Abbiamo già incrociato la strada del flautista Mark Alban Lotz occupandoci all’occorrenza di qualche disco targato Evil Rabbit Records. Qui, come annuncia il titolo, lo troviamo in solitudine alle prese con vari tipi di flauto, compreso un mostro qual è il flauto contrabbasso in PVC (quello dell’immagine di copertina), oltreché talvolta con la voce in concertazione o impastata con il suono dello strumento.
Qualche dato tecnico per dire che non ci sono sopraincisioni e/o loop e, escluso l’utilizzo di qualche rivebero o delay durante il missaggio, tutti i brani sono improvvisazioni, più o meno strutturate, registrate in presa diretta.
Tecniche usuali e inusuali, preparazioni dello strumento e altri accorgimenti danno vita a 17 pezzi estremamente vari, anche quando sembra esserci sequenzialità (le sei bass flute sequenza), che esplorano le tradizioni del jazz, della musica contemporanea e di altri linguaggi latino-afro-asiatici. Titoli come Aş Şaḩrā' Ash Sharqīyah, PVC Mantra, Piccolo For Makeba (probabilmente dedicata a Mirian Makeba e suonata sull’ottavino che, però, non è stato citato nella lista degli strumenti utlizzati) o For Rahsaan (senza dubbio dedicata a Roland Kirk) indicano già di un poliglottismo più naturale che acquisito (Lotz è vissuto in Thailandia, Uganda, Olanda, Stati Uniti, Germania …).

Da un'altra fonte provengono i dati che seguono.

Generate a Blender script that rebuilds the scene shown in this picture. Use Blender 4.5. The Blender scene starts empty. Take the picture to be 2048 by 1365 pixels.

So che spesso i nostri lettori guardano di traverso al flauto, quasi sempre associato a un concetto di leziosità , ma vi chiedo di provare comunque ad ascoltare un disco che potrebbe riconciliare con questo strumento anche coloro che non lo amano. Predicare ai già convertiti sarebbe invece troppo facile.